Le livre des journalistes Antonin André et Karim Rissouli, « Hold-ups, arnaques et trahisons » (Editions du moment), ne sortira que jeudi, mais agite déjà le landerneau socialiste. Il met en lumière une vaste fraude lors de l'élection de la nouvelle première secrétaire, Martine Aubry. Comme il fallait s'y attendre, sa meilleure ennemie Ségolène Royal n'a pas manqué de s'engouffrer dans la brèche.
Dès ce mercredi matin, sur France 2, la candidate malheureuse à cette même élection dit avoir « vraiment ressenti un choc » à la lecture des bonnes feuilles parues mardi sur LePoint.fr. Même si elle « savait que ça avait triché », elle affirme qu'elle en ignorait l'« ampleur » et le « système d'organisation ».
La présidente de Poitou-Charente se donne « quelques jours » pour lire le livre dans son intégralité et consulter son équipe, ainsi que Robert Badinter, avant de faire « une déclaration solennelle ». Pourquoi Robert Badinter ? L'ex-Garde des Sceaux, au lendemain de la contestation des résultats de l'élection à l'automne dernier, avait préconisé, sans être écouté, de « revoter dans les fédérations litigieuses ».
A la question de savoir si elle redemandera un vote, Ségolène Royal ne répond pas par la négative : « Je vous le dirai dans quelques jours. Je crois qu'on ne peut pas passer sous silence ou minimiser ce qui se passe », argumente-t-elle, même s'il est se dit « consciente de la lassitude des militants ».

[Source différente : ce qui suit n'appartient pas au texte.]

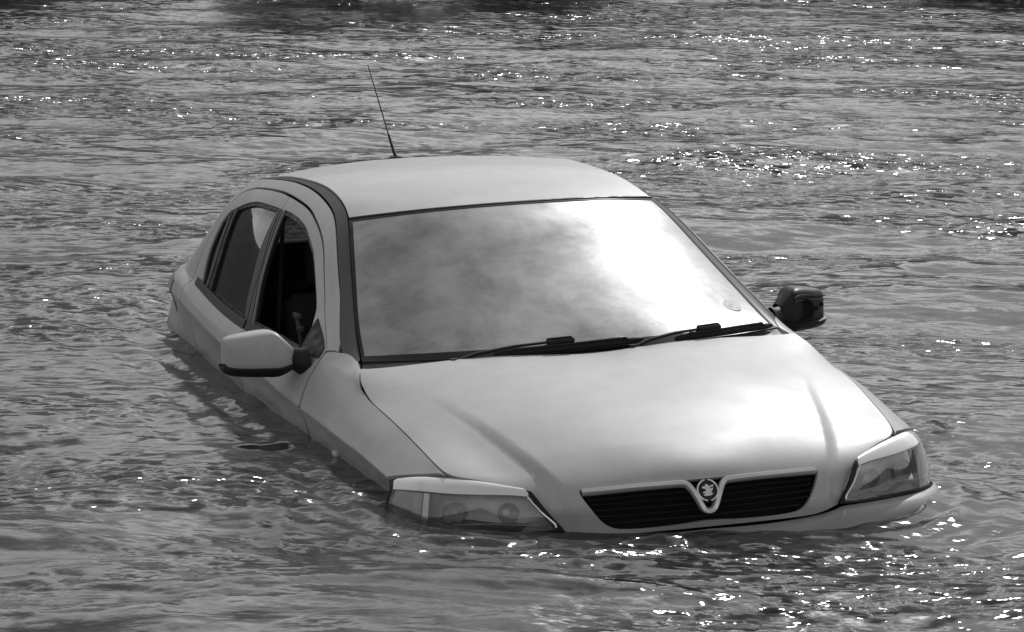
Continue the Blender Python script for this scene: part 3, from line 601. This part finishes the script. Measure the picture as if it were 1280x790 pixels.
for s in sides:
    tag_ = {}
    panel('front_wing', SIDE, fender_out, [], PAINT, car, SU, SV, .024, side=s, lines=(0, 1), gap=.0025, fdir=(.55, 0, .83))
    fd = panel('front_door', SIDE, fdoor_out, [win_f], PAINT, car, SU, SV, .024, side=s, lines=(0, 1), hole_gap=0, flange=.02)
    rd = panel('rear_door', SIDE, rdoor_out, [win_r], PAINT, car, SU, SV, .024, side=s, lines=(0, 1), hole_gap=0, flange=.02)
    panel('body_side', SIDE, frame_out, [], PAINT, car, SU, SV, .016, side=s, lines=(0, 1))
    panel('roof_gutter_trim', SIDE, strip_poly, [], STRIP, car, SU, .40, .015, side=s, gap=.0015, flange=.006, lift=-.003)
    # window seals and panes
    for wn_, par in ((win_f, fd), (win_r, rd)):
        inner = inset_w(wn_, .013)
        panel('window_seal', SIDE, wn_, [inner], RUBBER, par, SU, .45, .02, side=s, gap=.0, hole_gap=0, flange=.012, lift=-.005)
    panel('window_glass', SIDE, inset_w(win_r, .010), [], SIDEGL, rd, SU, .45, .035, side=s, gap=0, flange=0, lift=-.011)
    if s > 0: panel('window_glass', SIDE, inset_w(win_f, .010), [], SIDEGL, fd, SU, .45, .035, side=s, gap=0, flange=0, lift=-.011)
    # wound-down front window: only the top edge of the pane shows above the door
    # dark pillar trim between the windows
    panel('pillar_trim', SIDE, [(2.19,-.035),(2.212,-.0984),(2.305,-.3133),(2.369,-.5325),(2.43,-.785),(2.451,-.785),(2.41,-.62),(2.345,-.42),(2.293,-.22),(2.238,-.04)], [], STRIP, fd, SU, .45, .02, side=s, gap=.001, flange=.004, lift=.003)
    panel('pillar_trim', SIDE, [(2.272,-.045),(2.331,-.128),(2.392,-.307),(2.453,-.507),(2.480,-.79),(2.460,-.79),(2.421,-.62),(2.356,-.42),(2.307,-.22),(2.251,-.045)], [], STRIP, rd, SU, .45, .02, side=s, gap=.001, flange=.004, lift=.003)
    # division bar of the rear door window
    panel('window_divider', SIDE, [(2.975,-.695),(2.9706,-.6284),(2.8926,-.2547),(2.865,-.045),(2.825,-.045),(2.866,-.267),(2.935,-.60),(2.945,-.71)], [], RUBBER, rd, SU, .45, .02, side=s, gap=.0, flange=.008, lift=-.002)
    panel('window_divider', SIDE, [(2.985,-.66),(2.90,-.2547),(2.872,-.06),(2.895,-.05),(2.925,-.2547),(2.998,-.62)], [], STRIP, rd, SU, .45, .02, side=s, gap=.0, flange=.004, lift=.001)
    # belt weatherstrip
    for a0, a1, par in ((1.56, 2.235, fd), (2.255, 3.0, rd)):
        A = np.linspace(a0, a1, 40); e0 = SIDE(A, np.full(40, -.035)); e1 = SIDE(A, np.full(40, .02)); e2 = SIDE(A, np.full(40, .09))
        m = MB(); m.grid(np.stack([e0+[-.006, 0, .006], e0+[.002, 0, .012], e1+[.004, 0, .004], e1+[.004, 0, -.004], e1+[-.002, 0, -.008]], 1)*[s, 1, 1], close_v=True, flip=s < 0); m.build('belt_strip', STRIP, par)
    # handle
    for a0, par in ((2.02, fd), (2.80, rd)):
        A = np.linspace(a0, a0+.17, 14); c = SIDE(A, np.full(14, 1.28)); q = np.sin(np.linspace(0, math.pi, 14))**.35
        m = MB(); m.tube((c+np.stack([.008+.022*q, 0*q, 0*q], -1))*[s, 1, 1], .010+.005*q, 10, sq=1.1); m.build('door_handle', PAINT, par)
        m = MB(); m.box(((c[7]+[.0, 0, 0]))*[s, 1, 1], (.012, .12, .045), .005); m.build('handle_recess', DARK, par)
    # side repeater on the wing
    c = SIDE(np.array([1.03]), np.array([1.16]))[0]; m = MB(); m.box(c*[s, 1, 1], (.020, .042, .022), .008); m.build('side_repeater', INDIC, car)
    # inner shell (dark) behind the panels
    W_, T_ = np.meshgrid(np.linspace(.48, 3.36, 90), np.linspace(.02, 1.95, 20), indexing='ij'); P = SIDE(W_, T_)*[s, 1, 1]-np.stack([s*(.030+.03*np.clip(1.6-abs(T_-1)*3, 0, 1)), 0*W_, .008+0*W_], -1); m = MB(); m.grid(P, flip=s < 0); m.build('inner_panel', INNER, car)
    W_, T_ = np.meshgrid(np.linspace(1.2, 3.33, 60), np.linspace(-.995, -.84, 6), indexing='ij'); P = SIDE(W_, T_)*[s, 1, 1]-np.array([s*.016, 0, .016]); m = MB(); m.grid(P, flip=s < 0); m.build('inner_panel', INNER, car)
# roof, windscreen, tail
panel('roof', ROOF, [(-.995, .012), (-.5, .008), (0, .006), (.5, .008), (.995, .012), (.995, .5), (.995, .985), (0, .99), (-.995, .985), (-.995, .5)], [], PAINT, car, .5, 1.5, .03, gap=.001, flange=.012, flip=np.array([0, 0, 1.]))
A, Vv = np.meshgrid(np.linspace(-1, 1, 20), np.linspace(0, 1, 20), indexing='ij'); m = MB(); m.grid(ROOF(A, Vv)-[0, 0, .018]); m.build('roof_lining', INNER, car)
ws_out = [(-.998, .115), (-.5, .10), (0, .095), (.5, .10), (.998, .115), (.998, .5), (.996, .985), (.5, .992), (0, .994), (-.5, .992), (-.996, .985), (-.998, .5)]
ws_in = [(-.984, .150), (-.5, .142), (0, .142), (.5, .142), (.984, .150), (.982, .5), (.976, .972), (.5, .980), (0, .982), (-.5, .980), (-.976, .972), (-.982, .5)]
wsc = panel('windscreen', WIND, ws_in, [], WSCREEN, car, .6, .85, .03, gap=-.004, flange=0, flip=np.array([0, -.5, .8]), lift=-.0015)
panel('windscreen_seal', WIND, ws_out, [ws_in], FRIT, wsc, .6, .85, .02, gap=0, hole_gap=0, flange=.008, flip=np.array([0, -.5, .8]))
A = np.linspace(-.99, .99, 80); m = MB(); m.tube(.5*(WIND(A, np.full(80, .998))+ROOF(A, np.full(80, .003)))-[0, -.002, .004], .0075, 8); m.build('screen_header_seal', RUBBER, car)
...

« Je ne lirai pas ce livre. Je préfère attendre le film… »
Martine Aubry, elle, a lancé ce mercredi matin devant quelques journalistes qu'elle ne lira pas le livre, que les auteurs confient lui avoir envoyé, avec la dédicace « respectueusement ». Le Monde rapporte les propos de la première secrétaire : « J'en ai vu d'autres. Je ne lirai pas ce livre. Je préfère attendre le film… Je n'étais pas inquiète avant la publication de ce livre. Ce que j'en ai vu ne m'inquiète pas davantage. On doit se mettre à un autre niveau si l'on veut avancer. »

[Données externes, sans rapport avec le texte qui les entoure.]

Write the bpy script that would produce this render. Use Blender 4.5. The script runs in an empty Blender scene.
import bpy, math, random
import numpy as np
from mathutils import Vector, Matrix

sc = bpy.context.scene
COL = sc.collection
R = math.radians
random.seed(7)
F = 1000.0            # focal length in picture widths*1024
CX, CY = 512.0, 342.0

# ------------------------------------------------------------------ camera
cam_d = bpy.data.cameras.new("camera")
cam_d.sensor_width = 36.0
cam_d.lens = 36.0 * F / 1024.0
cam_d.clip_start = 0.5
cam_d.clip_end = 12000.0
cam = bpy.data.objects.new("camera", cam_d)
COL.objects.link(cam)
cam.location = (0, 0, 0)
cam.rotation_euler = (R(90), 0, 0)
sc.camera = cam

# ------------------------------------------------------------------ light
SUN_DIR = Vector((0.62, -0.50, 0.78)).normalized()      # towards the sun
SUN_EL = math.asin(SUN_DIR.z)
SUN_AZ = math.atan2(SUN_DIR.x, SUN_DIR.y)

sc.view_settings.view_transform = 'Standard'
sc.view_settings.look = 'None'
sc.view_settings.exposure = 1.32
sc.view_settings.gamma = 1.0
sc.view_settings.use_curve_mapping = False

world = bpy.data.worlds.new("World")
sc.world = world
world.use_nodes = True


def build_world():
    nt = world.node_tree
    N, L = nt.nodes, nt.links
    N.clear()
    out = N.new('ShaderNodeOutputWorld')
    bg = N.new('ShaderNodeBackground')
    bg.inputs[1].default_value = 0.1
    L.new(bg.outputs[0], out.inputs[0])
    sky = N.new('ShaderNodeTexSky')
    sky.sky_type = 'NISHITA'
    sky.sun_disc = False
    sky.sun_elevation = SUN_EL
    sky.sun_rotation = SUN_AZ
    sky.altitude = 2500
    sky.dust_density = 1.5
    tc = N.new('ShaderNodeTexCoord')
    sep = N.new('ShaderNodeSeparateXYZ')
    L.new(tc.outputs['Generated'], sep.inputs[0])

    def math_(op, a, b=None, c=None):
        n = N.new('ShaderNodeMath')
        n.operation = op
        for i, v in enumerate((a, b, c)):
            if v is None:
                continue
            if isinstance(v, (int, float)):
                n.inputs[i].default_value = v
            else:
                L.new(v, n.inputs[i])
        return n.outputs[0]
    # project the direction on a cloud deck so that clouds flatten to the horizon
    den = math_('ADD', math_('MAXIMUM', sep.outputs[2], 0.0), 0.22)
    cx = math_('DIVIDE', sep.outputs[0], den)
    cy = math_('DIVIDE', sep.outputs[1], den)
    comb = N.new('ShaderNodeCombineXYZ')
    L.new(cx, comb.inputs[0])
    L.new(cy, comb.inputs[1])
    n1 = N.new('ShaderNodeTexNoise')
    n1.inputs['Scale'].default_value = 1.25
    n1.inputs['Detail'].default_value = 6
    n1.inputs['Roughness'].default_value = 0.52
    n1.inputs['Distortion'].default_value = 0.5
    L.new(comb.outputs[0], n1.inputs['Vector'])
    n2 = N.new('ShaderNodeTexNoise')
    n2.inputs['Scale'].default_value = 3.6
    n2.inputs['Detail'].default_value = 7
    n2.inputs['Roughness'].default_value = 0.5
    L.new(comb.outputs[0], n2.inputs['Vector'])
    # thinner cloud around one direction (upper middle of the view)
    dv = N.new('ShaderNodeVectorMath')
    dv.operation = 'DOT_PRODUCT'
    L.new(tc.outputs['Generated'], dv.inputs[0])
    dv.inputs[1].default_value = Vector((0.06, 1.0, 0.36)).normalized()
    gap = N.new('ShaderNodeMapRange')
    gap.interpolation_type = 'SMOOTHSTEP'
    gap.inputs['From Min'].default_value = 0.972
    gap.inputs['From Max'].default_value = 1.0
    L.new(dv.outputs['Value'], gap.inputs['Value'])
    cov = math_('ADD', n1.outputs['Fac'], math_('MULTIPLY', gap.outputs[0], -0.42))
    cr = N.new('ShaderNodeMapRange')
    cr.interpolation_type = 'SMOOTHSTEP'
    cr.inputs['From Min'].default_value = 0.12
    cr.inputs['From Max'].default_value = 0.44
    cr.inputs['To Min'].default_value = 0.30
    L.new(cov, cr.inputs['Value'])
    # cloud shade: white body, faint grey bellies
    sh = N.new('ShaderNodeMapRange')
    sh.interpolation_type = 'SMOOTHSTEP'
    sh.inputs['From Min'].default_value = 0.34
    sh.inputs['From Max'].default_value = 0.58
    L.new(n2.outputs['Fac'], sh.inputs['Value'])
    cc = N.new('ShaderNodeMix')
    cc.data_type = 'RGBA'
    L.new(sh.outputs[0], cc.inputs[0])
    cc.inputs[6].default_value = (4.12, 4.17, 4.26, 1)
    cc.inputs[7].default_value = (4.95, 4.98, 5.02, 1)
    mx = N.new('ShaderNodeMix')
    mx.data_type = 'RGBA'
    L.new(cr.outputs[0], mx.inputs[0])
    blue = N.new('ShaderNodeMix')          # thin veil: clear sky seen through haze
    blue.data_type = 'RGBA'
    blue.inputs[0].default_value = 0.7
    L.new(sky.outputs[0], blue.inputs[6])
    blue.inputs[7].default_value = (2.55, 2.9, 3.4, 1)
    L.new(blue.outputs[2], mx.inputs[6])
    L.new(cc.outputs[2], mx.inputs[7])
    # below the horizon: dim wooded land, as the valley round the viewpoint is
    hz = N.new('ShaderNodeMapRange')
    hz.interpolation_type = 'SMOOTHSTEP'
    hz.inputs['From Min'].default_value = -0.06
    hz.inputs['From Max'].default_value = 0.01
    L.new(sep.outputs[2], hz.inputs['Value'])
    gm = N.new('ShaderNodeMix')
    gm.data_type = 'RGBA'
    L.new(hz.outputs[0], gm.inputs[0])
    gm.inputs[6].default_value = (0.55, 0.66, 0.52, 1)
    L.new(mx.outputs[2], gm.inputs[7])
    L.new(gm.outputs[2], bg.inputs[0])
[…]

Son entourage fait savoir qu'elle est « cool » et commence à contredire quelques passages contenus dans les bonnes feuilles : « Guillaume Blanc est présenté comme l'homme de confiance de Martine Aubry [les auteurs écrivent qu'il s'agit de son “conseiller politique à la mairie de Lille”, ndlr], or elle s'en méfie. Ce n'est absolument pas un collaborateur direct. »
Son bras droit, le député-maire de Palaiseau François Lamy, désigné dans le livre comme l'une des plaques tournantes du système dénoncé, parle lui à l'AFP d'un livre « sans intérêt », « un copié-collé de choses déja dites, déjà écrites ». Faux. Rien que dans les extraits publiés, des cas de fraude dans certains bureaux de Lille ou de Guadeloupe n'avaient jamais été mis à jour.
« Nous avons les documents en notre possession »
Peu loquace, Laurent Fabius, qui avait soutenu Martine Aubry lors du congrès de Reims, l'est également. Lui que la première secrétaire accuse paradoxalement d'avoir « triché » à son profit, toujours selon le livre. L'ancien Premier ministre s'est borné à déclarer, ce merdredi matin au micro de RTL : « Je crois que Martine Aubry a gagné, les choses sont derrière nous. (…) Ce n'est pas avec ce genre de propos qu'on va remettre la politique à la hauteur qu'elle devrait avoir. »
Et si ces propos décrivaient une réalité ? « Encore faut-il l'attester », rétorque-t-il. « Nous avons les documents en notre possession », ont ; de leur côté, déclaré mardi soir Antonin André et Karim Rissouli dans le « Grand Journal » de Canal+. Avant d'expliquer que tous « ces petits arrangements ont pesé lourd, car le résultat s'est joué à 102 voix ».
On croyait le PS en train de se remettre de cette élection contestable et contestée par nombre de socialistes dans nombre de médias, mais ce livre démontre que la plaie reste béante. « Est-ce que c'est un avis de décès du Parti socialiste ? Ce n'est pas à nous de le dire », concluent les auteurs.